The Board has consistently followed the holding of Lamb v. Workmen’s Compensation Appeals Bd. (1974) 11 Cal.3d 274, 281, that an ALJ’s findings of fact supported by solid, credible evidence, are to be accorded great weight and should be rejected only on the basis of contrary evidence of considerable substantiality. (See e.g. Harwood Products, OSHAB 91-935, Decision After Reconsideration (June 10, 1997).) The ALJ’s findings satisfy that criterion.

Given the ALJ’s findings on these two factual issues, it cannot be said that "a reasonably prudent employer" would have any reason to believe that an employee engaged in capping the drain pipe would be exposed to the screw auger. As the ALJ pointed out, under Lights of America, OSHAB 89-400, Decision After Reconsideration (Feb. 19, 1991), whatever must be done to restore machinery to operating condition after cleaning is part of the "cleaning" operation within the meaning of section 3314(a). Chavez intended to perform a section 3314(a) "cleaning" operation by inserting his finger into the drainpipe to see that an internally fitting plug had been put in place so the sealer would not lose the product through an open drainpipe when put back in operation. Because the drainpipe was sealed with a cap rather than a plug, Employer could not reasonably have anticipated that an employee would insert his or her finger into the drainpipe as a step in restarting the sealer.
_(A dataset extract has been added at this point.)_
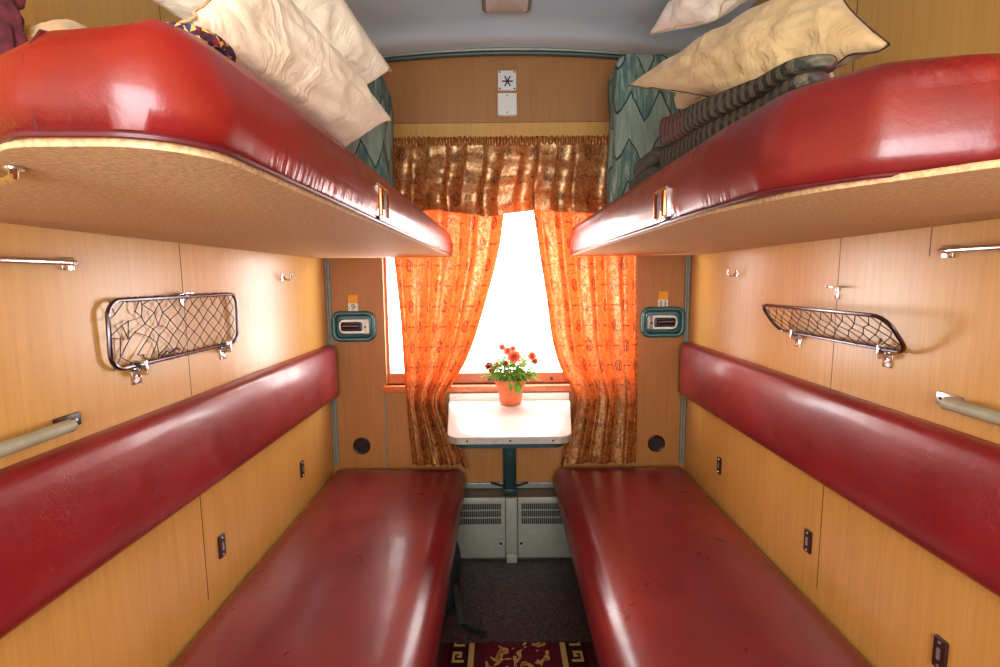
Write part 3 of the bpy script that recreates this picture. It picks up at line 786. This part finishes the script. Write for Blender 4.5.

The Board therefore concludes that the circumstances here presented were beyond the intended scope of section 3314(a).

The Board cautions, however, that the outcome would likely have been different if Chavez had been checking to see if the drain was clogged or if a plug, rather than a cap, were required to close off the drain pipe. The Board also notes that no appeal was taken from the ALJ’s determination that Employer failed to provide Chavez with the instruction and training that would have disabused him of the mistaken belief that led to his accident.


The decision of the ALJ, dated September 5, 1996, granting Employer’s appeal from Citation No. 2 and setting aside the $5,000 proposed civil penalty, is affirmed.